[Records with scene code]
•••••
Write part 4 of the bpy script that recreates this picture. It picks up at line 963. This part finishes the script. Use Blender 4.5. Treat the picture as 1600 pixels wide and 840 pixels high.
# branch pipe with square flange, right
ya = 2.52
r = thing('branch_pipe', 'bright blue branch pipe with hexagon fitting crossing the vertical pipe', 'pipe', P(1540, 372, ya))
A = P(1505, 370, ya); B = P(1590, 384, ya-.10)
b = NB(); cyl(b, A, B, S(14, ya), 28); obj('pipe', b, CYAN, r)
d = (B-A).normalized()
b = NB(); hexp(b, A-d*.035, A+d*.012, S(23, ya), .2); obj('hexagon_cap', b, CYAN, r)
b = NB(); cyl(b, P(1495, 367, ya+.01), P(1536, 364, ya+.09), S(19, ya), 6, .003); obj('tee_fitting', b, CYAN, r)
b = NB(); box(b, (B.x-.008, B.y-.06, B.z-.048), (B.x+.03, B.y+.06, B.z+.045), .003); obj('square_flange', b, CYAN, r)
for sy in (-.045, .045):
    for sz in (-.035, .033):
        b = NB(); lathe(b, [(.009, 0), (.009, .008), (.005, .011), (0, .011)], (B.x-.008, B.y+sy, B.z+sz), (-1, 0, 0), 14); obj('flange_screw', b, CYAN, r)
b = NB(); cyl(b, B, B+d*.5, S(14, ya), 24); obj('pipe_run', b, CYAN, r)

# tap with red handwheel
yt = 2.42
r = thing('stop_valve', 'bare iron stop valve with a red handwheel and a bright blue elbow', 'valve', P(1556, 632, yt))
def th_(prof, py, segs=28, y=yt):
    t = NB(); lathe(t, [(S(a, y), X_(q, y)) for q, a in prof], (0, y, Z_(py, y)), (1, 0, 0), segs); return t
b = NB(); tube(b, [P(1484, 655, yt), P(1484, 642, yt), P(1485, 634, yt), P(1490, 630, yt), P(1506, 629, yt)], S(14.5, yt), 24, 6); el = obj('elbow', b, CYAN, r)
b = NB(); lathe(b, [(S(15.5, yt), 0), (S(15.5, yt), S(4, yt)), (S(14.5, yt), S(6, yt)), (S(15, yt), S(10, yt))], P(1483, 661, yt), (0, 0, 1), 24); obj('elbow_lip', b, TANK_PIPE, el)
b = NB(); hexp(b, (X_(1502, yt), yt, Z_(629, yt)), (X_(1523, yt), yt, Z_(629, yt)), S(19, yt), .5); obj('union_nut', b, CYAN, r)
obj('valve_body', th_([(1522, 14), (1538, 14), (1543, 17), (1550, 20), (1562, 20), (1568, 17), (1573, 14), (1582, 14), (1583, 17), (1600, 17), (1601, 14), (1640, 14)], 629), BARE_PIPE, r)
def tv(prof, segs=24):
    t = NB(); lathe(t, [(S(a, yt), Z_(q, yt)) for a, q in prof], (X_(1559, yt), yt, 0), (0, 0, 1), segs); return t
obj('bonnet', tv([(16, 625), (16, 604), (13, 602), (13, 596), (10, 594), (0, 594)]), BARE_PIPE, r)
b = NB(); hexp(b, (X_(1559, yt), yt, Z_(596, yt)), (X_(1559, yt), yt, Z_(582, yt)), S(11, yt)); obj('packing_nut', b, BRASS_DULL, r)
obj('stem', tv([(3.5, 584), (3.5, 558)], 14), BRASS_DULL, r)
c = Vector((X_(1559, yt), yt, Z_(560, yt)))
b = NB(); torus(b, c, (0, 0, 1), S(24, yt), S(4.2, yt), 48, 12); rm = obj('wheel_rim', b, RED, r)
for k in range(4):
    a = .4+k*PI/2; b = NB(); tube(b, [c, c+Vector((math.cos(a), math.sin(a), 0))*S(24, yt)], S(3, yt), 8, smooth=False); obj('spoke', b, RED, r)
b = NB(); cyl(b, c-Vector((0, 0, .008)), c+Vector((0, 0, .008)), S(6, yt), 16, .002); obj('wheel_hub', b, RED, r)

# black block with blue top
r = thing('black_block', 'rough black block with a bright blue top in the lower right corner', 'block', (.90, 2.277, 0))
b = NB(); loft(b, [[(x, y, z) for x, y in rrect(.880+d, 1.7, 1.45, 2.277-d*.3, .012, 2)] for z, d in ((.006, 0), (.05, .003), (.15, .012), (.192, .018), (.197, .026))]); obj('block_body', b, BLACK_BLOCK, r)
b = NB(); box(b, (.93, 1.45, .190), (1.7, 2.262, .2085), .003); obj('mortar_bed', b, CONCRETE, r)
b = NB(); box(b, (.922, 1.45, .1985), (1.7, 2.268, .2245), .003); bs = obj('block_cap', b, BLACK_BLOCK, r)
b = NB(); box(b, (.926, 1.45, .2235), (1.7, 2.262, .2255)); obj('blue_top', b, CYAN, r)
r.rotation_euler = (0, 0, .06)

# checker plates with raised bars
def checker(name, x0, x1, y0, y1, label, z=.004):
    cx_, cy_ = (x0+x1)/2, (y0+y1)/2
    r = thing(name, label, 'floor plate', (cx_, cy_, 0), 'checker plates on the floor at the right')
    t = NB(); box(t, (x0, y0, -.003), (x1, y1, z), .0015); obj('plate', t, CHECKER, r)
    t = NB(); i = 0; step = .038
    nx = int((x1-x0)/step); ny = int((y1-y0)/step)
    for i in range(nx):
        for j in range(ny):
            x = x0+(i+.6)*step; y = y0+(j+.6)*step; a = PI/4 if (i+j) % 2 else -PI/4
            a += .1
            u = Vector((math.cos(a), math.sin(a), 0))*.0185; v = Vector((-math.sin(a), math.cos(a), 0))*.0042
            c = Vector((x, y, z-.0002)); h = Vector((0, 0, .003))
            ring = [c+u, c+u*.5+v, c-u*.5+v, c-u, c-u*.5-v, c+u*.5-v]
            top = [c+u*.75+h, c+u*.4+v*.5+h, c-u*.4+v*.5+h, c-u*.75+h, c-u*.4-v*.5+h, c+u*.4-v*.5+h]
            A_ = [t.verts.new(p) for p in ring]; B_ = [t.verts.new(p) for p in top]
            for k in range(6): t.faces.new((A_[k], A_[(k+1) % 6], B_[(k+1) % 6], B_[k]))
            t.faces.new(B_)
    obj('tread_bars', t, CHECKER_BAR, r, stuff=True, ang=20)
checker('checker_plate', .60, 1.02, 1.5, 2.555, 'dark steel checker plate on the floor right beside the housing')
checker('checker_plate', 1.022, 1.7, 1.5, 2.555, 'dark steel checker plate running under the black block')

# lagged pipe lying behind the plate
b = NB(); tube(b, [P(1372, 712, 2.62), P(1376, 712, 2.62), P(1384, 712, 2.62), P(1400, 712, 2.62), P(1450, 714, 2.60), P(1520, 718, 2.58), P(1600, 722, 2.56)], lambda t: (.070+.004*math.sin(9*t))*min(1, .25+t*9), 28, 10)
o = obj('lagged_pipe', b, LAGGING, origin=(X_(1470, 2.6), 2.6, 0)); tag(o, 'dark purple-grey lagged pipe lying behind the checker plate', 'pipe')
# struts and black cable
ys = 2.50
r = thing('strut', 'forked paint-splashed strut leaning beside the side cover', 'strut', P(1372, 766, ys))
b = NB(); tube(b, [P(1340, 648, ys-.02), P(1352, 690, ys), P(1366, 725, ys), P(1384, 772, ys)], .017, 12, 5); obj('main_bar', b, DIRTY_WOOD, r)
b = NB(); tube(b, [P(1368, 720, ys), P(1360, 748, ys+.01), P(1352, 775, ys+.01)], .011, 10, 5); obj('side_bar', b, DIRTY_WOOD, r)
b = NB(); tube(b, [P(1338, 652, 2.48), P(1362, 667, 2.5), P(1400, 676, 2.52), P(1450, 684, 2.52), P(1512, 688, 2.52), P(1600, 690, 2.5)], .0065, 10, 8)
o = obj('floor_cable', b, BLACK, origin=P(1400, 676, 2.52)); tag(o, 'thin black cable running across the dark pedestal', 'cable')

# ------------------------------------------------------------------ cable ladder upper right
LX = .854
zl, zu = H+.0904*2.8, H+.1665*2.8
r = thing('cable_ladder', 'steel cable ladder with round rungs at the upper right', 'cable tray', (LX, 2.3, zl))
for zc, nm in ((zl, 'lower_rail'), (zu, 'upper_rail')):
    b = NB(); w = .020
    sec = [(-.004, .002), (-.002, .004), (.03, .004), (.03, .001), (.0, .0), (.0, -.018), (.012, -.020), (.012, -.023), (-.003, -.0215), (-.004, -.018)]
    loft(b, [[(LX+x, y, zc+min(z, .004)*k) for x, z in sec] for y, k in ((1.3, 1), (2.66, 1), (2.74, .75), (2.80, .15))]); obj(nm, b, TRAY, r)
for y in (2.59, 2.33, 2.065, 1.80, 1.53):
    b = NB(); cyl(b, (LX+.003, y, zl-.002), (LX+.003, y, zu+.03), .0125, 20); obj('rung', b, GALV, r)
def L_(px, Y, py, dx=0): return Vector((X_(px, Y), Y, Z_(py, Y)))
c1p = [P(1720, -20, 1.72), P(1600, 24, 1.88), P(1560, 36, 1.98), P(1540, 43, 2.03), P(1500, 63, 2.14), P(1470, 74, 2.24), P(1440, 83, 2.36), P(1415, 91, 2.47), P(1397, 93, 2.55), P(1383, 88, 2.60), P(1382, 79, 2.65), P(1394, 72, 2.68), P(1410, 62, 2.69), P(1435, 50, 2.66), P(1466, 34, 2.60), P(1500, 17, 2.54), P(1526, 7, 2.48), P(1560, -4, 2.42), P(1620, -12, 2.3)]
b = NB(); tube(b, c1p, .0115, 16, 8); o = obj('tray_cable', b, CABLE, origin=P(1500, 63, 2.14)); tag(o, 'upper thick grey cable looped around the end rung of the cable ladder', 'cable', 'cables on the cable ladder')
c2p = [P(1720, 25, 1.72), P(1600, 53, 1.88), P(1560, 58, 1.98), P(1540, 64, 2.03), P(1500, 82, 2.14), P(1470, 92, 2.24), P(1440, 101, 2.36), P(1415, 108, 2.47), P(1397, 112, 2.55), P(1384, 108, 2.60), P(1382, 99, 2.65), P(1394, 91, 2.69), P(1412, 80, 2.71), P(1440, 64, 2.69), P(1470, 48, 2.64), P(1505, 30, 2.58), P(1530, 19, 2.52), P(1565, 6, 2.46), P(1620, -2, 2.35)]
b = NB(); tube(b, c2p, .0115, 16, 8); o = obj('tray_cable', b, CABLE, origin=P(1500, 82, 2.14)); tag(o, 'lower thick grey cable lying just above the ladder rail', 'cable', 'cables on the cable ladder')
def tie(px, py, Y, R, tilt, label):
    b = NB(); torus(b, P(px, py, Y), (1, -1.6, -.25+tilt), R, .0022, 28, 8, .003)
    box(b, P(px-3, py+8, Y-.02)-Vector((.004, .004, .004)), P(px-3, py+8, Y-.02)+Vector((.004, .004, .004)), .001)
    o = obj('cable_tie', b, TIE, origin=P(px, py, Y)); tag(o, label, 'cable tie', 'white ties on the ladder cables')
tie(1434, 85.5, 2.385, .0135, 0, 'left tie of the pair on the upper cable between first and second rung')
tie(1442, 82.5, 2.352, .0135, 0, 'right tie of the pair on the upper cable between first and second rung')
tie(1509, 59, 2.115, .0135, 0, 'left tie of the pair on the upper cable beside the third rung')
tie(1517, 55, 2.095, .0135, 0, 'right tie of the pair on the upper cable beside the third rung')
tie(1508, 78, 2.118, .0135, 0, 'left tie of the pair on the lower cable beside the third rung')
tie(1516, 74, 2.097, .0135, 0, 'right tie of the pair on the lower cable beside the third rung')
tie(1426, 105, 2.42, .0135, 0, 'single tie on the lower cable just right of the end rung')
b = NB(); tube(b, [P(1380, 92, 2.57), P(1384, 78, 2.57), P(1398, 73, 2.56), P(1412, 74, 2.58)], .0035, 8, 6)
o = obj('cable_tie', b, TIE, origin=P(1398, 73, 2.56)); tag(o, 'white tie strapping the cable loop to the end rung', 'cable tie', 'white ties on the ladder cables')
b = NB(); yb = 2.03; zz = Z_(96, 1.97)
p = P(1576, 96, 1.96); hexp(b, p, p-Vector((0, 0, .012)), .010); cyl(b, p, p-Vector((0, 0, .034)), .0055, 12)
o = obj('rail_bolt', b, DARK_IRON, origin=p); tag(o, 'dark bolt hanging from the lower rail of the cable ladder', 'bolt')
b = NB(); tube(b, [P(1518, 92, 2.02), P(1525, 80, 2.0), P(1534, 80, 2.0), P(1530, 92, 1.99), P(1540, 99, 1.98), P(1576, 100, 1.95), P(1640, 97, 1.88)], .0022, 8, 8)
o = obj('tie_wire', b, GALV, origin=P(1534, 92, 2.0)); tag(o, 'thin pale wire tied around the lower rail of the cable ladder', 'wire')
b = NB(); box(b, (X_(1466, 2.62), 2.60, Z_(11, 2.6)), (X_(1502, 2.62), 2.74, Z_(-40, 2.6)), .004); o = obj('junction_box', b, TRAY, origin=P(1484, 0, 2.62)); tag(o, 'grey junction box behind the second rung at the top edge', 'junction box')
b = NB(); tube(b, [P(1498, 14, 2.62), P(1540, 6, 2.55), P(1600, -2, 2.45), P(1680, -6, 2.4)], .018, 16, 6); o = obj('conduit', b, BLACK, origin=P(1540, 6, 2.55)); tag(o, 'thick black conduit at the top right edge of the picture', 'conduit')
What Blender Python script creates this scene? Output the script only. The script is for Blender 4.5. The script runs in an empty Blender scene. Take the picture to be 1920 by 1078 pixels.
•••••
[What is required]
In the records above, collect each line with "pixels".

[Solved problem]
Write part 4 of the bpy script that recreates this picture. It picks up at line 963. This part finishes the script. Use Blender 4.5. Treat the picture as 1600 pixels wide and 840 pixels high.
What Blender Python script creates this scene? Output the script only. The script is for Blender 4.5. The script runs in an empty Blender scene. Take the picture to be 1920 by 1078 pixels.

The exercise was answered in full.